I write cookbooks and have done so for nearly 40 years. (I have had a sad life.) Copyright of any published recipe may belong to the author as in the case of celebrities, such as Jamie Oliver and Nigella Lawson, or it may belong to the publisher, as in the case of nonentities such as me. In either case, simply copying the recipe and republishing it breaches the copyright.
• You cannot copyright the title of any recipe.
• The way the recipe is written is what gives it the copyright. So while no one can copyright a recipe for, say, Coq au Vin, the way the method describes how it is prepared is copyright. So if the method is full of a glug of olive oil, several glugs of red wine and cooking until it's pukka, the chances are it has been lifted from Jamie Oliver. If it's basically the same recipe, which of course it will be as this is a classic recipe, expressed in terms of 2 tablespoons olive oil, 500 ml red wine and cooked until tender and the juices run clear when the thickest part of the chicken is pierced with the point of a sharp knife, it's not Jamie Oliver but absentgrana.
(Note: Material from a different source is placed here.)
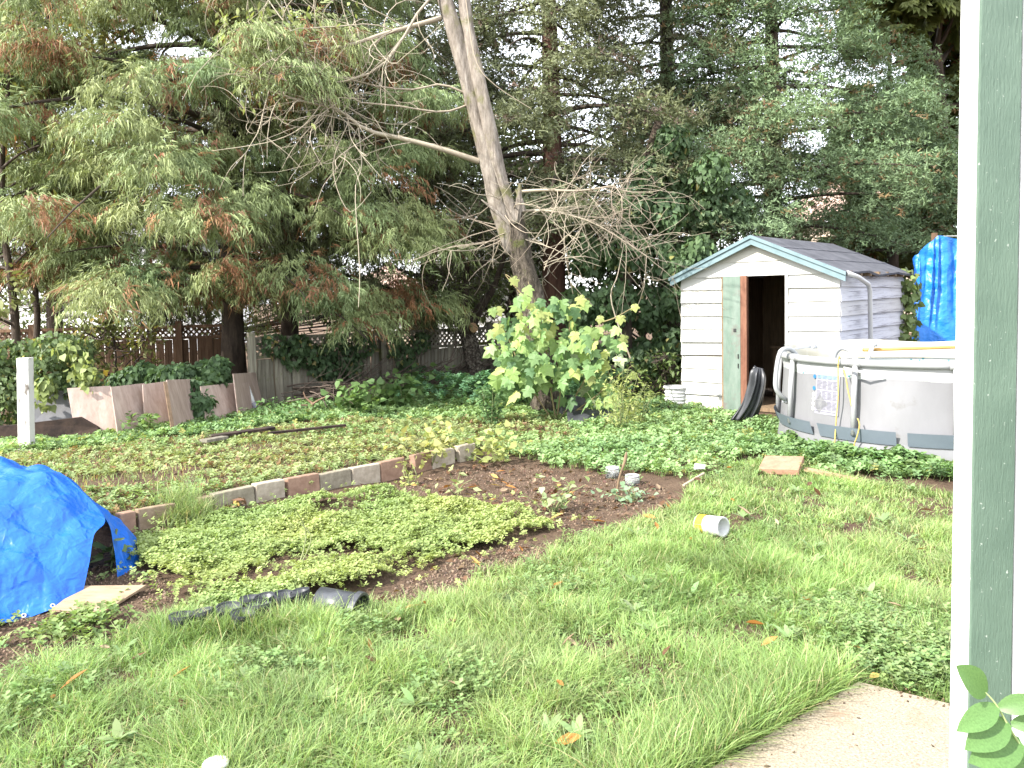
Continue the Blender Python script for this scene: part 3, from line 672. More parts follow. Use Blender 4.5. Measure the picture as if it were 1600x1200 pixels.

However, simply changing parsley to mixed herbs and onions to shallots but keeping the style of the method does not make the recipe non copyright.
• Any introductions, cook's tips, variations, freezing instructions etc. are also copyright.
• Generally speaking, neither individuals nor publishers are very willing to release copyright even for charity.
Your friend will need to obtain a signed declaration that the recipe is not copied from a published source.
It can be done. I contributed to a cookbook of recipes provided by local people, most of them amateurs, to raise money for our hospice. It has been very successful.